Things get even more complicated when you look at the situation county by county. Some counties haven’t seen residential property values rise like Denver. That means they bring in fewer property taxes, and then have trouble funding things like schools or sheriff’s offices.

RELATED | Tax laws squeeze rural Colorado counties

RELATED | Fire chiefs: Colorado tax law will cause deaths

Confused? That’s OK.

“TABOR and the Gallagher Amendment are just notoriously complicated. It is a very labyrinthian area of state law and constitutional law,” said Christopher Jackson, a political and public law attorney in Denver.

This visual explainer may help clear things up a bit.

What does Hickenlooper want?

The state constitution states the governor can ask for the Supreme Court’s review if his request involves “important questions upon solemn occasions,” and the court documents effectually define the tax predicament as such.

Hickenlooper’s office wrote that “the effects [of these two rules] have become so severe that they have started to cripple the ability of local government to provide essential services,” and they “have the potential to create a statewide fiscal crisis.”

The documents include support from various agencies across the state, like the Colorado Association of School Boards and Colorado State Fire Chiefs.

“What the governor wants is for the Supreme Court to weigh in if there actually is a conflict between the Gallagher Amendment and TABOR,” said Jackson. “The government thinks there is some kind of conflict, and so he is trying to get some kind of guidance from the Supreme Court to say, if these two provisions conflict, what are state and local governments to do? What is the best way for them to address that conflict?”

Jackson said that if the Supreme Court finds a conflict, the legislature or a group of citizens can ask for a constitutional amendment in the next election.

According to Hickenlooper’s office, he asked the Supreme Court for a review like this one other time for a case involving state senate seats in 2013.

"I think it is pretty rare," Jackson said. "I read a couple of cases involving Gov. Ritter... but the governor usually doesn’t do this. It is a relatively infrequent occurrence."

On Wednesday, Hickenlooper said his team's been trying for years to come up with a way to get the TABOR and Gallagher conflict solved. They said they asked for the Supreme Court's review as soon as they came up with the option.

"We couldn't find the right solution the right argument that we thought would succeed," he said. "We began to get closer last summer, and we went and spent a lot of time doing research, and we spent the last month or two talking to the attorney general and having their lawyers figure it out.
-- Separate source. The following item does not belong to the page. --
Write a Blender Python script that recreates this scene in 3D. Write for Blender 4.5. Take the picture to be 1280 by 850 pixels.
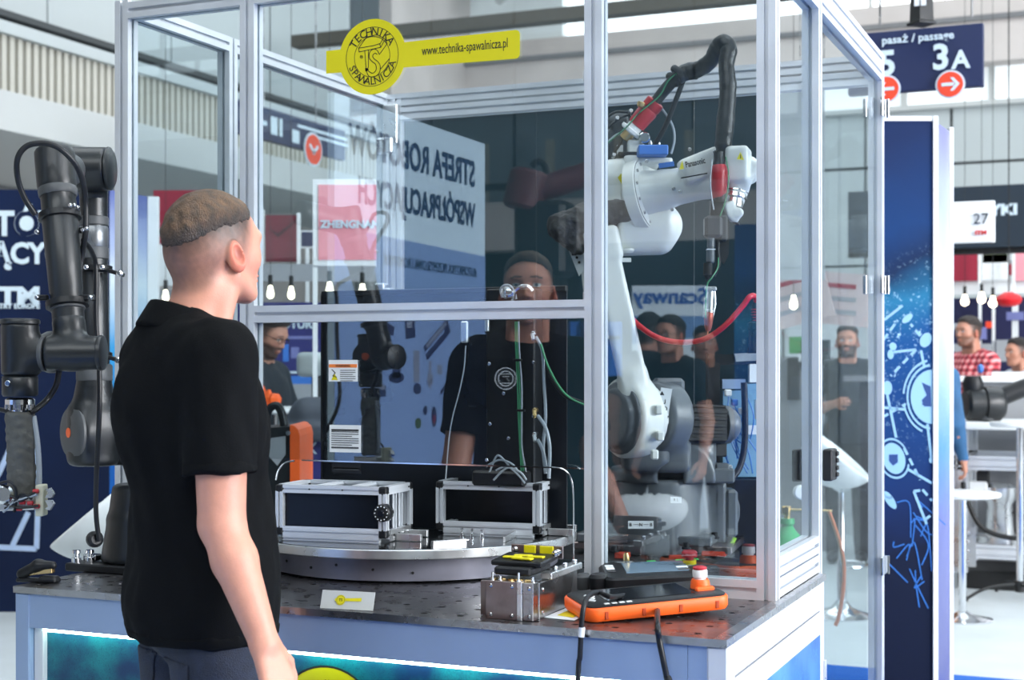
import bpy, math, random
import numpy as np
from mathutils import Vector, Matrix, Quaternion
for o in list(bpy.data.objects): bpy.data.objects.remove(o)
S = bpy.context.scene
COL = S.collection
random.seed(7)
PI = math.pi
# ------------------------------------------------------------------ camera
FPX, YAW, Y0 = 1816.0, math.radians(23.2), 458.8
CAM = Vector((0.783, -3.339, 1.45))
FW = Vector((-math.sin(YAW), math.cos(YAW), 0)); RT = Vector((math.cos(YAW), math.sin(YAW), 0)); UP = Vector((0, 0, 1))
cd = bpy.data.cameras.new('camera'); cam = bpy.data.objects.new('camera', cd); COL.objects.link(cam)
cam.location = CAM; cam.rotation_euler = (PI/2, 0, YAW)
cd.sensor_width = 36; cd.lens = FPX/1280*36; cd.shift_y = (Y0-425)/1280; cd.clip_end = 200
cd.dof.use_dof = True; cd.dof.focus_distance = 3.45; cd.dof.aperture_fstop = 5.0
S.camera = cam
# ------------------------------------------------------------------ world, lights, exposure
w = bpy.data.worlds.new('world'); S.world = w; w.use_nodes = True
bg = w.node_tree.nodes['Background']; bg.inputs[0].default_value = (0.72, 0.86, 1.0, 1); bg.inputs[1].default_value = 0.55
S.view_settings.view_transform = 'Standard'; S.view_settings.look = 'None'
S.view_settings.exposure = 0.29; S.view_settings.gamma = 1.0; S.view_settings.use_curve_mapping = False
def area(name, loc, target, sx, sy, power, col):
    l = bpy.data.lights.new(name, 'AREA'); l.shape = 'RECTANGLE'; l.size = sx; l.size_y = sy; l.energy = power; l.color = col
    o = bpy.data.objects.new(name, l); COL.objects.link(o); o.location = loc
    o.rotation_euler = (Vector(target)-Vector(loc)).to_track_quat('-Z', 'Y').to_euler()
    return o
# daylight through the tall glazing on the hall's right side, the roof lights, plus an added front fill
area('window_daylight', (11.5, 0.0, 4.4), (0, 0.4, 1.2), 9, 5, 2100, (0.98, 0.98, 1.0))
area('overhead_daylight_fill', (-1, 1.0, 8.6), (-1, 1.0, 0), 9, 4, 250, (0.92, 0.97, 1.0))
area('overhead_daylight_fill', (1.5, -8.5, 8.4), (0, 0, 1.0), 9, 5, 560, (0.93, 0.98, 1.0))  # fill added behind the camera to lift camera-facing surfaces, no actual roof light
area('overhead_daylight_fill', (-1, 12, 8.6), (-1, 12, 0), 14, 8, 680, (0.92, 0.97, 1.0))

# ------------------------------------------------------------------ projection helper: a pixel and a distance (or plane) give a place in the hall
def P(u, v, D=None, X=None, Y=None, Z=None):
    r = FW + RT*((u-640)/FPX) + UP*((Y0-v)/FPX)
    if X is not None: D = (X-CAM.x)/r.x
    elif Y is not None: D = (Y-CAM.y)/r.y
    elif Z is not None: D = (Z-CAM.z)/r.z
    return CAM + r*D
def PM(u, v, D):                     # the same for what is seen mirrored in the front glass (plane y = 0)
    p = P(u, v, D); return Vector((p.x, -p.y, p.z))
# ------------------------------------------------------------------ object helpers
def link(o, parent=None):
    COL.objects.link(o)
    if parent is not None: o.parent = parent
    return o
def tag(o, label=None, cat=None, group=None, kind=None):
    if label: o['label'] = label
    if cat: o['category'] = cat
    if group: o['group'] = group
    if kind: o['kind'] = kind
    return o
def thing(name, label, cat, loc=(0, 0, 0), rz=0, group=None, rot=None):
    o = bpy.data.objects.new(name, None); o.empty_display_size = .1; COL.objects.link(o)
    o.location = loc; o.rotation_euler = rot if rot else (0, 0, rz)
    return tag(o, label, cat, group)
def struct(name, kind='structure'):
    o = bpy.data.objects.new(name, None); COL.objects.link(o); o['kind'] = kind; return o
def copy_tree(o, parent=None):
    c = o.copy(); COL.objects.link(c)
    if parent is not None: c.parent = parent
    for ch in list(o.children): copy_tree(ch, c)
    return c
def mk(name, verts, faces, mat, parent=None, smooth=False, cols=None):
    me = bpy.data.meshes.new(name)
    me.from_pydata([tuple(v) for v in verts], [], [tuple(int(i) for i in f) for f in faces])
    if smooth: me.polygons.foreach_set('use_smooth', [True]*len(me.polygons))
    if mat is not None: me.materials.append(mat)
    if cols is not None:
        a = me.color_attributes.new('Col', 'FLOAT_COLOR', 'POINT')
        c4 = np.ones((len(verts), 4), dtype=np.float32); c4[:, :3] = cols; a.data.foreach_set('color', c4.ravel())
    me.update()
    return link(bpy.data.objects.new(name, me), parent)
class MB:
    """collects shapes of one part, builds one mesh"""
    def __init__(s): s.v = []; s.f = []
    def add(s, v, f):
        n = len(s.v); s.v += [Vector(p) for p in v]; s.f += [[i+n for i in q] for q in f]; return s
    def box(s, c, h, R=None, bev=0.0):
        """centre, half sizes, optional rotation matrix, bevelled edges"""
        c = Vector(c); hx, hy, hz = h
        b = min(bev, hx*.9, hy*.9, hz*.9)
        if b <= 0:
            v = [Vector((x*hx, y*hy, z*hz)) for x in (-1, 1) for y in (-1, 1) for z in (-1, 1)]
            f = [(0, 1, 3, 2), (4, 6, 7, 5), (0, 4, 5, 1), (2, 3, 7, 6), (0, 2, 6, 4), (1, 5, 7, 3)]
        else:
            v = []; idx = {}
            for x in (-1, 1):
                for y in (-1, 1):
                    for z in (-1, 1):
                        for k, (a, bb, cc) in enumerate(((hx, hy-b, hz-b), (hx-b, hy, hz-b), (hx-b, hy-b, hz))):
                            idx[(x, y, z, k)] = len(v); v.append(Vector((x*a, y*bb, z*cc)))
            f = []
            for sg in (-1, 1):
                q = [(sg, -1, -1), (sg, 1, -1), (sg, 1, 1), (sg, -1, 1)]; f.append([idx[t+(0,)] for t in q][::sg])
                q = [(-1, sg, -1), (-1, sg, 1), (1, sg, 1), (1, sg, -1)]; f.append([idx[t+(1,)] for t in q][::sg])
                q = [(-1, -1, sg), (1, -1, sg), (1, 1, sg), (-1, 1, sg)]; f.append([idx[t+(2,)] for t in q][::sg])
            for x in (-1, 1):
                for y in (-1, 1):
                    f.append([idx[(x, y, -1, 0)], idx[(x, y, 1, 0)], idx[(x, y, 1, 1)], idx[(x, y, -1, 1)]][::-1 if x*y < 0 else 1])
                    f.append([idx[(x, -1, y, 0)], idx[(x, 1, y, 0)], idx[(x, 1, y, 2)], idx[(x, -1, y, 2)]][::1 if x*y < 0 else -1])
                    f.append([idx[(-1, x, y, 1)], idx[(1, x, y, 1)], idx[(1, x, y, 2)], idx[(-1, x, y, 2)]][::-1 if x*y < 0 else 1])
            for x in (-1, 1):
                for y in (-1, 1):
                    for z in (-1, 1):
                        f.append([idx[(x, y, z, k)] for k in (0, 1, 2)][::1 if x*y*z > 0 else -1])
        if R is not None: v = [R @ p for p in v]
        return s.add([c+p for p in v], f)
    def bb(s, lo, hi, bev=0.0):
        lo = Vector(lo); hi = Vector(hi); return s.box((lo+hi)/2, [abs(t)/2 for t in (hi-lo)], None, bev)
    def lathe(s, a, b, prof, n=24, caps=True):
        """surface of revolution on axis a->b; prof = [(t, r)], t in metres from a"""
        a = Vector(a); b = Vector(b); d = (b-a).normalized(); q = d.to_track_quat('Z', 'Y').to_matrix()
        v = []; f = []
        for t, r in prof:
            for i in range(n):
                an = 2*PI*i/n; v.append(a+d*t+q @ Vector((math.cos(an)*r, math.sin(an)*r, 0)))
        for k in range(len(prof)-1):
            for i in range(n):
                j = (i+1) % n; f.append((k*n+i, k*n+j, (k+1)*n+j, (k+1)*n+i))
        if caps: f.append(list(range(n))[::-1]); f.append([(len(prof)-1)*n+i for i in range(n)])
        return s.add(v, f)
    def cyl(s, a, b, r, n=20, bev=0.0, r2=None):
        L = (Vector(b)-Vector(a)).length; r2 = r if r2 is None else r2
        pr = [(0, r-bev), (bev, r), (L-bev, r2), (L, r2-bev)] if bev > 0 else [(0, r), (L, r2)]
        return s.lathe(a, b, pr, n)
    def tube(s, pts, r, n=8, sub=6, caps=True):
        pts = spline(pts, sub); m = len(pts); v = []; f = []
        t0 = (pts[1]-pts[0]).normalized(); nrm = t0.orthogonal().normalized()
        for i, p in enumerate(pts):
            t = (pts[min(i+1, m-1)]-pts[max(i-1, 0)]).normalized()
            nrm = (nrm-t*nrm.dot(t)).normalized(); bi = t.cross(nrm)
            rr = r(i/(m-1)) if callable(r) else r
            for k in range(n):
                a = 2*PI*k/n; v.append(p+nrm*(math.cos(a)*rr)+bi*(math.sin(a)*rr))
        for i in range(m-1):
            for k in range(n):
                j = (k+1) % n; f.append((i*n+k, i*n+j, (i+1)*n+j, (i+1)*n+k))
        if caps: f.append(list(range(n))[::-1]); f.append([(m-1)*n+i for i in range(n)])
        return s.add(v, f)
    def prism(s, pts, off):
        """polygon pts (list of Vector) extruded by vector off"""
        n = len(pts); off = Vector(off); v = [Vector(p) for p in pts]+[Vector(p)+off for p in pts]
        f = [list(range(n))[::-1], [n+i for i in range(n)]]+[(i, (i+1) % n, n+(i+1) % n, n+i) for i in range(n)]
        return s.add(v, f)
    def out(s, name, mat, parent=None, smooth=False, label=None):
        o = mk(name, s.v, s.f, mat, parent, smooth)
        import bmesh
        bm = bmesh.new(); bm.from_mesh(o.data); bmesh.ops.recalc_face_normals(bm, faces=bm.faces)
        if smooth:
            for e in bm.edges:
                if len(e.link_faces) == 2 and e.calc_face_angle(0) > 0.7: e.smooth = False
        bm.to_mesh(o.data); bm.free()
        if label: o['label'] = label
        return o
def spline(pts, sub=6):
    pts = [Vector(p) for p in pts]
    if len(pts) < 3 or sub <= 1: return pts
    out = []
    for i in range(len(pts)-1):
        p0 = pts[max(i-1, 0)]; p1 = pts[i]; p2 = pts[i+1]; p3 = pts[min(i+2, len(pts)-1)]
        for k in range(sub):
            t = k/sub
            out.append(0.5*((2*p1)+(p2-p0)*t+(2*p0-5*p1+4*p2-p3)*t*t+(3*p1-p0-3*p2+p3)*t**3))
    out.append(pts[-1]); return out
def text(body, name, mat, size, M, parent=None, ext=.0008, bold=0.0, align='CENTER', sx=1.0, spacing=1.0):
    """flat raised lettering; M = 4x4 placing the text plane (x right, y up, z towards the reader)"""
    cu = bpy.data.curves.new(name, 'FONT'); cu.body = body; cu.size = size; cu.extrude = ext; cu.offset = bold*size
    cu.align_x = align; cu.align_y = 'CENTER'; cu.resolution_u = 3; cu.space_character = spacing
    t = bpy.data.objects.new(name, cu); COL.objects.link(t)
    dg = bpy.context.evaluated_depsgraph_get(); me = bpy.data.meshes.new_from_object(t.evaluated_get(dg))
    bpy.data.objects.remove(t); bpy.data.curves.remove(cu)
    me.transform(M @ Matrix.Diagonal((sx, 1, 1, 1))); me.materials.clear(); me.materials.append(mat)
    o = bpy.data.objects.new(name, me); return link(o, parent)
def frame(o, x, y):
    """4x4 with origin o, x axis x and y axis y"""
    x = Vector(x).normalized(); y = Vector(y); y = (y-x*y.dot(x)).normalized(); z = x.cross(y)
    M = Matrix.Identity(4)
    for i in range(3): M[i][0] = x[i]; M[i][1] = y[i]; M[i][2] = z[i]; M[i][3] = o[i]
    return M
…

I don't know, I think it makes sense. I think we found the key to protect small towns and communities across Colorado."

He added that they want the Supreme Court to review the laws on this particular timeline so that a legal change could be made before more property evaluations.

Critics

John Caldera, a proponent of small government, called Hickenlooper’s move “showboating” and told 9NEWS it’s an attempt to win the support of progressive voters and labor unions in the near future.

“There’s no reason to do this now versus four to eight years ago,” he said. “The timing screams, ‘I want to be president.’”

Of course, Hickenlooper hasn't decided if he's doing that yet.